As if that history of depopulation were not enough, there has been an ongoing forced eviction of the Arab/Bedouin population within Israel. Further down south, in the Negev Desert are the Bedouins or the ‘Arabs of the Negev’ as they have started to call themselves. Bedouins have been living in the desert for thousands of years under different civilizations and governments. They were there before the birth or the international recognition of Israel. Yet, Israel refuses to recognize their villages and land ownerships because Zionist Israel only considers them a threat to Jewish land control i.e. a few thousand Arabs occupying a large area of land.

Since the 1970s, Israel has been promoting “Judiazation” of the Negev, taking up land from the Bedouins to settle Jews and build military facilities. While Jews flock in, Arabs of the Negev are ghettoized in government-built villages that have limited public services and no accompanying industries or businesses that can offer employment for the residents. Unable to practice their traditional way of life including cattle herding, the Bedouins are at the bottom of the Israeli social hierarchy and face extreme poverty. The ones awaiting their evacuation still live in the “unrecognized” villages, are surrounded by numerous military bases and live without water or electricity while the road they leave by, the highway that stretches down south to Eilat is all well lit. And the military bases every few kilometers are oases of their own with facilities and services.

Even though they constitute about 12% of Israel’s Arab population, the Bedouins are by far the “invisible citizens of Israel”. The land they live in, the Negev Desert is not arable or naturally conducive for living but it provides a much needed space for Israel’s insatiable military needs. Israel, one of the smallest yet highly militarized countries in the world, continues to eye the living space of the Bedouins for its military playground.
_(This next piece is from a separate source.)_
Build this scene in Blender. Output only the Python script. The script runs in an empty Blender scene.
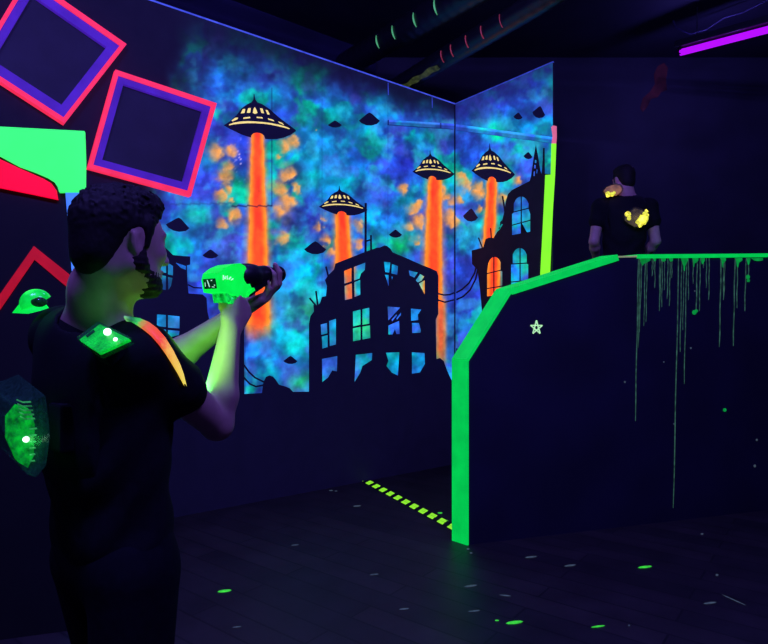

Lifta may be considered history, something that happened over half a century ago. The distance in time or the progress we humans would like to think we have made in our value of human equality, dignity, and sanctity of life, may lead us to believe that ethnic cleansing, systemic racial discrimination or apartheid are elements of the past. But the truth is, in Israel, it is not only the past but it is also the present. Even more alarming is the fact that it’s the plan for the future: land confiscation and ghettoization in the West Bank, Judiazation of Jerusalem, systemic inequality and racial discrimination against Palestinians, racially segregated settlements on top of Palestinian villages and private lands are policies and ramification of the Israeli occupation in the present. But it should be known to the oblivious Israelis and internationals that to remember the past and to learn from history is the only way we can prevent a future of prolonged apartheid and continuous ethnic cleansing of Palestinians. It’s the only way we can empathize with those that have felt the brunt of the Israeli occupation because it’s easy to forget the brutality of the past if you don’t bear the scars from it.